-- GOAL --
Take the lines from the beginning of the material through the line containing "o.location = Vector(world)-Vector(parent.location);" and retype them exactly, leaving the pictures out.

-- DATA SEGMENT --

--- BEGIN ---

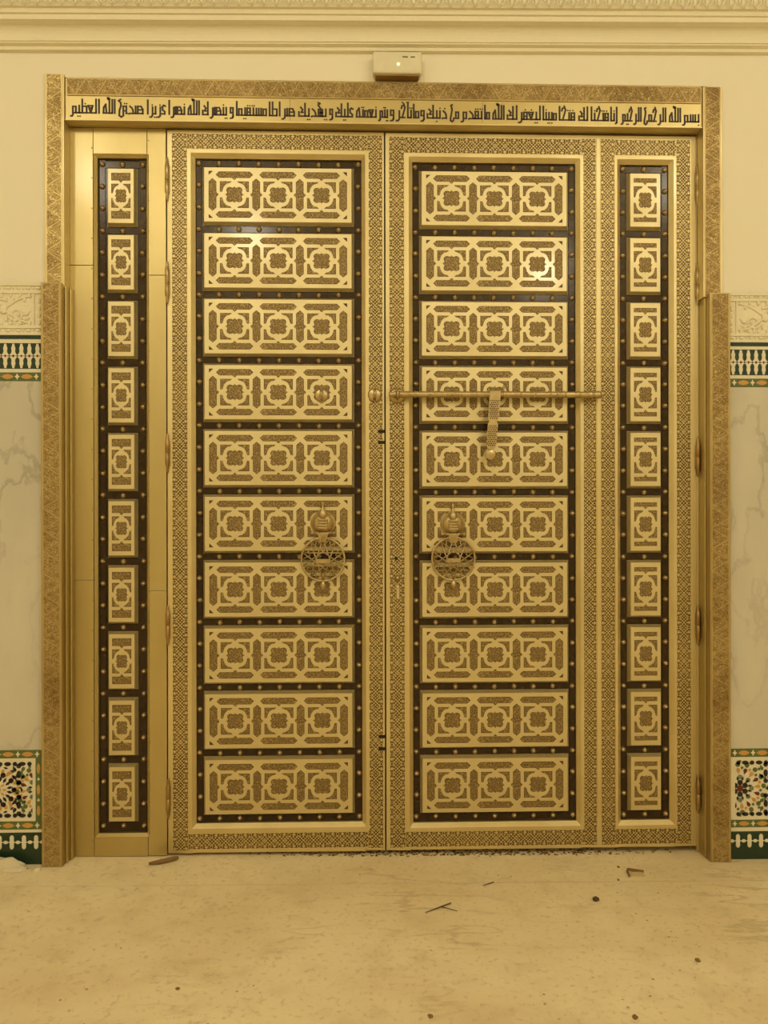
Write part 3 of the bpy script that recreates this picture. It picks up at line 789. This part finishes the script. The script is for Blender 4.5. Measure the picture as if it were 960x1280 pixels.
panel_nar = narrow_panel(0.0648, 0.1085, (0.0435, 0.0660, 0.0825, 0.009), (0.0435, 0.0520), (0.0275, 0.0320)).mesh('raised_panel')
sm = MB(); sm.lathe([(0.0105, 0.0), (0.0105, 0.0015), (0.0088, 0.0055), (0.0055, 0.0100), (0.002, 0.0122), (0, 0.0126)], 'stud', axis='y', n=12)
stud_mesh = sm.mesh('stud')

def child(parent, name, me, world):
    o = bpy.data.objects.new(name, me); COL.objects.link(o); o.parent = parent
    o.location = Vector(world)-Vector(parent.location); return o

def field(parent, x0, x1, z0, z1, panel_me, cx, ztop, pitch, ph, nh, studs, strap_x, cap=True):
    """dark strap board with studs, ten raised panels"""
    g = MB(); g.box(x0-0.012, x1+0.012, YS+0.002, 0.045, z0-0.012, z1+0.012, 'strap')
    zc = [ztop-ph/2-k*pitch for k in range(10)]
    zg = [min(z1-0.0155, zc[0]+pitch/2)] + [(zc[k]+zc[k+1])/2 for k in range(9)] + [max(z0+0.0145, zc[9]-pitch/2)]
    for z in zg: g.box(strap_x[0], strap_x[-1], YS, YS+0.003, z-0.0125, z+0.0125, 'strap')
    for x in (strap_x[0], strap_x[-1]): g.box(x-0.0115, x+0.0115, YS-0.0006, YS+0.003, z0, z1, 'strap')
    part_o = g.build('strap_grid', parent, bevel=0.0015)
    part_o['label'] = 'dark metal straps between the panels'
    for z in zc: child(parent, 'raised_panel', panel_me, (cx, 0, z))
    pos = []
    for z in zg:
        for k in range(nh):
            pos.append((strap_x[0]+(strap_x[-1]-strap_x[0])*k/(nh-1), z))
    for a, c in zip(zg, zg[1:]):
        for f in (1/3, 2/3):
            for x in (strap_x[0], strap_x[-1]): pos.append((x, a+(c-a)*f))
    rest = []
    for x, z in pos:
        x += random.uniform(-0.001, 0.001); z += random.uniform(-0.0012, 0.0012)
        if studs[0] > 0: child(parent, 'stud', stud_mesh, (x, YS-0.0006, z)); studs[0] -= 1
        else: rest.append((x, z))
    return rest
def rest_studs(parent, rest):
    if not rest: return
    r = MB()
    for x, z in rest: r.lathe([(0.0105, 0.0), (0.0105, 0.0015), (0.0088, 0.0055), (0.0055, 0.0100), (0.002, 0.0122), (0, 0.0126)], 'stud', origin=(x, YS-0.0006, z), axis='y', n=12)
    o = r.build('stud', parent); o['kind'] = 'stuff'
def lining(mb, x0, x1, z0, z1, w_, mat='brass', lip=0.018):
    """opening moulding: raised lip round the opening and a bevel down to the straps"""
    o = [(x0-w_, z0-w_), (x1+w_, z0-w_), (x1+w_, z1+w_), (x0-w_, z1+w_)]; i_ = [(x0, z0), (x1, z0), (x1, z1), (x0, z1)]
    q = [(x0-w_-lip, z0-w_-lip), (x1+w_+lip, z0-w_-lip), (x1+w_+lip, z1+w_+lip), (x0-w_-lip, z1+w_+lip)]
    for A, ya, B_, yb in ((q, 0.001, q, -0.0025), (q, -0.0025, o, -0.0025), (o, -0.0025, i_, 0.0125), (i_, 0.0125, i_, YS+0.003)):
        for k in range(4):
            a, b_ = A[k], A[(k+1) % 4]; c, d = B_[(k+1) % 4], B_[k]
            if A is B_: mb.face([(a[0], ya, a[1]), (b_[0], ya, b_[1]), (b_[0], yb, b_[1]), (a[0], yb, a[1])], mat)
            else: mb.face([(a[0], ya, a[1]), (b_[0], ya, b_[1]), (c[0], yb, c[1]), (d[0], yb, d[1])], mat)
def frame_boxes(mb, x0, x1, z0, z1, holes, mat, yb=0.05):
    xs = x0
    for hx0, hx1, hz0, hz1 in holes:
        mb.box(xs, hx0, 0, yb, z0, z1, mat)
        mb.box(hx0, hx1, 0, yb, z0, hz0, mat); mb.box(hx0, hx1, 0, yb, hz1, z1, mat); xs = hx1
    mb.box(xs, x1, 0, yb, z0, z1, mat)
def vband(parent, x0, x1, z0, z1):
    b_ = MB(); b_.box(x0, x1, -0.0008, 0.0005, z0, z1, 'brass', uvdir='z', front='band'); return b_.build('border_band', parent)
def xband(parent, x0, x1, z0, z1):
    b_ = MB(); b_.box(x0, x1, -0.0008, 0.0005, z0, z1, 'brass', uvdir='x', front='band'); return b_.build('border_band', parent)
def hinge(parent, x, z0, z1, mat='bronze'):
    h_ = MB(); r = 0.0078; L = z1-z0; k = 0.035
    h_.lathe([(0, 0), (0.003, 0.010), (0.0045, 0.022), (0.0058, k-0.003), (r, k), (r, L/2-0.001), (r*0.8, L/2), (r, L/2+0.001), (r, L-k), (0.0058, L-k+0.003), (0.0045, L-0.022), (0.003, L-0.010), (0, L)], mat, origin=(x, -0.0075, z0), n=14)
    h_.box(x-0.004, x+0.004, -0.006, 0.002, z0+k, z1-k, mat)
    return h_.build('hinge', parent)

# ------------------------------------------------------------------ fixed side panel
sp = empty('side_panel', (-0.997, 0, fz(-1)), 'narrow fixed plain-brass side panel left of the doors, one column of small panels', 'door side panel')
OX0, OX1, OZ0, OZ1 = -1.0705, -0.8905, 0.0760, 2.5925
b = MB()
zt = 2.7000; zb0 = -0.007
for x0, x1, cuts in ((-1.186, -1.0845, (2.19, 1.02)), (-0.8845, -0.8155, (2.155, 0.98))):
    zz = [zt]+list(cuts)+[zb0]
    for a, c in zip(zz, zz[1:]): b.box(x0, x1, 0.0005, 0.05, c+0.0006, a-0.0006, 'brass_plain')
b.build('stile_sheet', sp, bevel=0.0012)
for z0, z1 in ((2.6045, zt), (zb0, 0.0655)):
    b = MB(); b.box(-1.0833, -0.8857, 0.0, 0.05, z0, z1, 'brass_plain'); b.build('rail_sheet', sp, bevel=0.0012)
b = MB(); b.box(-1.186, -0.8155, 0.046, 0.055, zb0, zt, 'brass_plain')
b.build('backing_sheet', sp)
b = MB()
w_ = 0.010
o = [(OX0-w_, OZ0-w_), (OX1+w_, OZ0-w_), (OX1+w_, OZ1+w_), (OX0-w_, OZ1+w_)]; i_ = [(OX0, OZ0), (OX1, OZ0), (OX1, OZ1), (OX0, OZ1)]
e_ = [(OX0-w_-0.003, OZ0-w_-0.003), (OX1+w_+0.003, OZ0-w_-0.003), (OX1+w_+0.003, OZ1+w_+0.003), (OX0-w_-0.003, OZ1+w_+0.003)]
for A, ya, B_, yb in ((e_, 0.002, o, -0.002), (o, -0.002, i_, 0.009), (i_, 0.009, [(x+0.0001*(1 if x < -0.98 else -1), z) for x, z in i_], YS+0.006)):
    for k in range(4):
        a, b_ = A[k], A[(k+1) % 4]; c, d = B_[(k+1) % 4], B_[k]
        b.face([(a[0], ya, a[1]), (b_[0], ya, b_[1]), (c[0], yb, c[1]), (d[0], yb, d[1])], 'brass_plain')
b.build('opening_moulding', sp)
rest = field(sp, OX0, OX1, OZ0, OZ1, panel_side, -0.9815, 2.5575, 0.2472, 0.2172, 3, [100], (-1.0555, -0.9055))
rest_studs(sp, rest)
b = MB()
for k in range(24):
    z = 0.05+k*0.112
    b.lathe([(0.0026, 0), (0.0026, 0.0006), (0, 0.0010)], 'bronze', origin=(-1.0885, 0.0005, z), axis='y', n=6)
    b.lathe([(0.0026, 0), (0.0026, 0.0006), (0, 0.0010)], 'bronze', origin=(-0.8795, 0.0005, z+0.03), axis='y', n=6)
so = b.build('screw', sp); so['kind'] = 'stuff'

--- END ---

-- THE REPLY --
Write part 3 of the bpy script that recreates this picture. It picks up at line 789. This part finishes the script. The script is for Blender 4.5. Measure the picture as if it were 960x1280 pixels.
panel_nar = narrow_panel(0.0648, 0.1085, (0.0435, 0.0660, 0.0825, 0.009), (0.0435, 0.0520), (0.0275, 0.0320)).mesh('raised_panel')
sm = MB(); sm.lathe([(0.0105, 0.0), (0.0105, 0.0015), (0.0088, 0.0055), (0.0055, 0.0100), (0.002, 0.0122), (0, 0.0126)], 'stud', axis='y', n=12)
stud_mesh = sm.mesh('stud')

def child(parent, name, me, world):
    o = bpy.data.objects.new(name, me); COL.objects.link(o); o.parent = parent
    o.location = Vector(world)-Vector(parent.location); return o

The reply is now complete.